HSBC became the first brokerage to initiate coverage on Ola Electric’s stock, setting a target price of Rs 140. Analysts suggest that new investors should wait for a more stable entry point or consider the stock as a long-term investment with a high risk-reward ratio. HSBC’s valuation of Ola Electric is based on a DCF methodology, using a WACC of 10.0% and a long-term growth rate of 7.5%.
“We use a DCF methodology to value Ola Electric. We use a WACC of 10.0% and a long-term growth rate of 7.5%. Our target price implies FY28e price/sales of 2.9x and an EV/EBITDA of 39x. We also provide a sensitivity matrix to gauge the sensitivity of Ola’s valuation to different parameters. On ESG, Ola’s Future factory is all women with capacity for 20,000 employees,” said HSBC’s Yogesh Aggarwal.

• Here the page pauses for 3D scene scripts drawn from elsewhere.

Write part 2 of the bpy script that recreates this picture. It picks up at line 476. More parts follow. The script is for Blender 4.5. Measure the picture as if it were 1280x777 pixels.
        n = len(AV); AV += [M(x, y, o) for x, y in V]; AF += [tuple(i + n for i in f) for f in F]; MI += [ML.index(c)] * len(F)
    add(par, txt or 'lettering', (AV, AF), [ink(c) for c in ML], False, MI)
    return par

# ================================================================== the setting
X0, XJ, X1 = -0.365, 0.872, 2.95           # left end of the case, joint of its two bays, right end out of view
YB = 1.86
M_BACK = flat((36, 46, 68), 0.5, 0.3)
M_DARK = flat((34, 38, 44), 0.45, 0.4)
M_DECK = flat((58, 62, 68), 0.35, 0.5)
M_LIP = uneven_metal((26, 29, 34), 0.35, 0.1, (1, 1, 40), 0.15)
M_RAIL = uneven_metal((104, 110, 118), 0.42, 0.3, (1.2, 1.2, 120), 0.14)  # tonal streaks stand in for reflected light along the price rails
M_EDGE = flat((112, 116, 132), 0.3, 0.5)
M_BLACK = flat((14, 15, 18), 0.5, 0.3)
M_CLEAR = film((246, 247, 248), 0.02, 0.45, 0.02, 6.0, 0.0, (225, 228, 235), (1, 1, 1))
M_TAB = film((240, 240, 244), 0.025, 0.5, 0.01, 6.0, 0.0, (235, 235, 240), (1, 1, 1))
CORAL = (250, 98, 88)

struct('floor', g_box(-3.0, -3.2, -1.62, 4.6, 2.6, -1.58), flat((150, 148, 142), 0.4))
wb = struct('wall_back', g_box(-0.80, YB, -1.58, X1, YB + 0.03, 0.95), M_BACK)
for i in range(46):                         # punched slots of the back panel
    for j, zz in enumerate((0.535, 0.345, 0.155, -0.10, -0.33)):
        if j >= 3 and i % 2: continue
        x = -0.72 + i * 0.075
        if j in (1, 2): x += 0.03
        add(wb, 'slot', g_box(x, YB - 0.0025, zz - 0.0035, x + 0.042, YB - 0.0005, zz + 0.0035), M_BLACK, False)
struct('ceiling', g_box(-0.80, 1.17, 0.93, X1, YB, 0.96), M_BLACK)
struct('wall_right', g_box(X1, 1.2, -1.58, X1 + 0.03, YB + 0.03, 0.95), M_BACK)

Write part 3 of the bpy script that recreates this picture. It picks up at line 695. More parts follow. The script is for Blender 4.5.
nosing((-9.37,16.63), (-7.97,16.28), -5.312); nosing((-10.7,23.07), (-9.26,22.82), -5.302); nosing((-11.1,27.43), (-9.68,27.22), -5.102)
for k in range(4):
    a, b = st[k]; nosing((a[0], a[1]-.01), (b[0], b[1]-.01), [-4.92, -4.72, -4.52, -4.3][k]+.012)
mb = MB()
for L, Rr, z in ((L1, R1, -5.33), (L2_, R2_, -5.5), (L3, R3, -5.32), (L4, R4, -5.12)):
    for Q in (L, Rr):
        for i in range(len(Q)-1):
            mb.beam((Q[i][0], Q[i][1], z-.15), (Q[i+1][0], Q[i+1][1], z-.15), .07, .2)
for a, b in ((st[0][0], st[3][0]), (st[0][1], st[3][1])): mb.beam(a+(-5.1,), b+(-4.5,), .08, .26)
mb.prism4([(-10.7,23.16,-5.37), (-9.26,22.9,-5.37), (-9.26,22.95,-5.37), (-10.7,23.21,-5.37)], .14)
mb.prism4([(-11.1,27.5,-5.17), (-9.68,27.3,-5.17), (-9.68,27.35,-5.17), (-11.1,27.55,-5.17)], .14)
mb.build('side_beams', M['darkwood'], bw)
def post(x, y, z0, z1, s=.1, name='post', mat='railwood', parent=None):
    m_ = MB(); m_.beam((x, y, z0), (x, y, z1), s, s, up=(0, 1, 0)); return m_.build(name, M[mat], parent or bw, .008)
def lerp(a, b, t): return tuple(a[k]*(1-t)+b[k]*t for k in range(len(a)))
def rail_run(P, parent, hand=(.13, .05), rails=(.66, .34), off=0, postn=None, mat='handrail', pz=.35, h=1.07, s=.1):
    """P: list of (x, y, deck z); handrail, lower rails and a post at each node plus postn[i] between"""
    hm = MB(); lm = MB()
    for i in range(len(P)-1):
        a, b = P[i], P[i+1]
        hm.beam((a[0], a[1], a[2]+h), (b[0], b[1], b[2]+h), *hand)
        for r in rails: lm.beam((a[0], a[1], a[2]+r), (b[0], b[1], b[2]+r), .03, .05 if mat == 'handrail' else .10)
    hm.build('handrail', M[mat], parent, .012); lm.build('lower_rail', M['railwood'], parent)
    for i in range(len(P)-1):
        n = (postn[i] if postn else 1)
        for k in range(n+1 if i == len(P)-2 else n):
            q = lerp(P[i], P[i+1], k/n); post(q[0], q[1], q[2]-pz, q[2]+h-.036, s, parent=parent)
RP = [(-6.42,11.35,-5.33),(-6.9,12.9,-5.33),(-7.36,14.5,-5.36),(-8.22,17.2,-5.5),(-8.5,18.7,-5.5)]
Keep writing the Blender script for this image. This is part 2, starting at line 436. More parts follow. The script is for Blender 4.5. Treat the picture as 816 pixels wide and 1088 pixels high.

Saji John, a Senior Research analyst at Geojit Financial Services, cautioned, “While the long-term potential of Ola Electric, especially given the EV market’s favorable outlook, might be appealing, the current valuation appears to be quite speculative. Investors should be cautious, especially given the company’s ongoing losses and the high volatility in its stock price.”
Andrew Holland, a veteran investor from Avendus Capital, admitted that the rapid rally has left him puzzled as to whether Ola’s IPO was underpriced. He was quoted as saying, “I am really not sure what has driven this share price so high, to be honest and I do not know what has changed or what could have changed since the listing and prior to the listing that would have this.”
HSBC’s investment thesis for Ola Electric relies on four key factors: the EV penetration curve in India, Ola’s market share and competitive intensity, regulatory evolution and government support, and the success or failure of Ola’s battery manufacturing unit. The brokerage believes that in the near term (12-24 months), regulatory support will remain intact, allowing Ola to maximize volumes and achieve better operating leverage, enabling the company to absorb a potential reduction in regulatory support.